The Lake Chad RS-SRR is a response to three separately identifiable, but deeply interrelated, cross-cutting and mutually reinforcing crises: (1) a structural and persistent development deficit, (2) a breakdown of the social contract that had manifested in lawlessness and a violent extremist insurgency, and (3) a climate change-related environmental disaster. In the context of the deep complexity that characterises efforts to holistically manage such a multifaceted crisis, the research project has developed a conceptual framework for analysing interventions that aims to influence climate-related peace and security risks. The framework consist of five interrelated dimensions, namely (1) integration and the Humanitarian Development and Peace (HDP) Nexus, (2) localisation and context specificity, (3) multi-stakeholder participation, (4) adaptation, and (5) knowledge production and learning.

The project will use this conceptual framework to analyse how the Lake Chad stabilisation strategy and related efforts are structured and coordinated, as well as its influence to date.
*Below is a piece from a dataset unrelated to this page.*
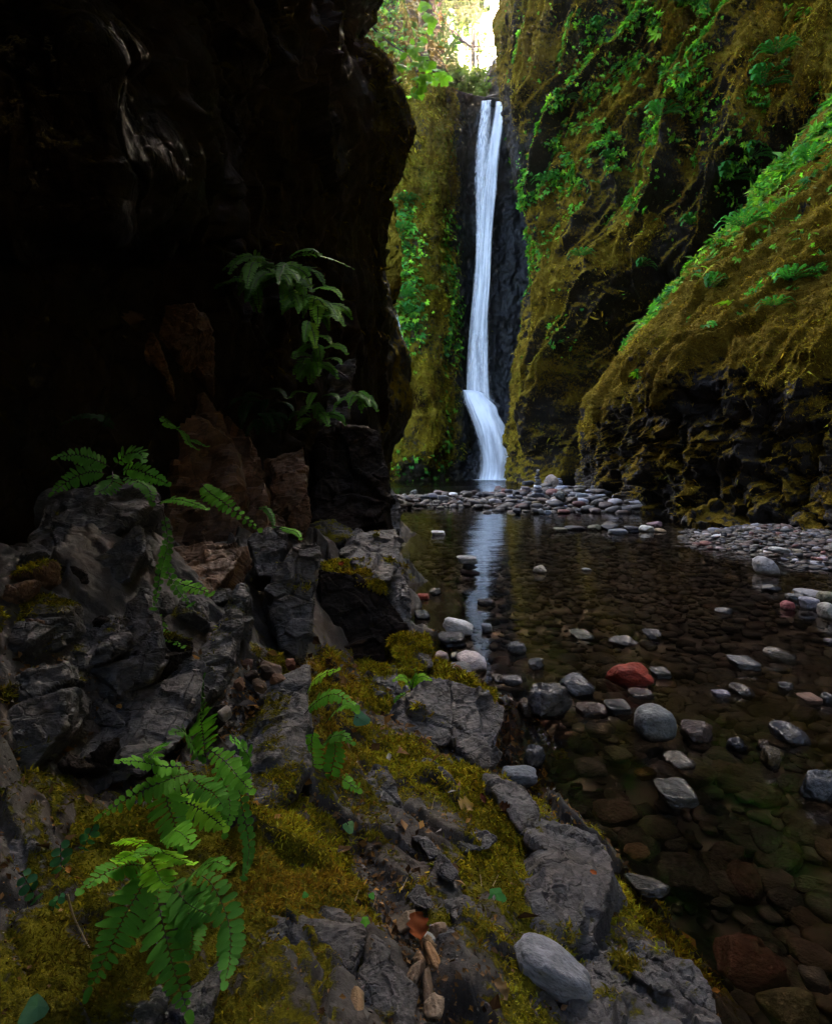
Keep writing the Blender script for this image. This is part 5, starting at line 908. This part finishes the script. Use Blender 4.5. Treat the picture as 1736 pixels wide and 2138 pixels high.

The project aims to identify and analyse key social-ecological factors that influence adaptation choices at local to national levels, with special attention to analysing the role of social cohesion, adaptive capacity, and societal resilience. This will inform how stabilisation, recovery, and resilience efforts can support conflict-sensitive and peace-positive adaptation, and can be used to help guide similar response initiatives elsewhere in the world.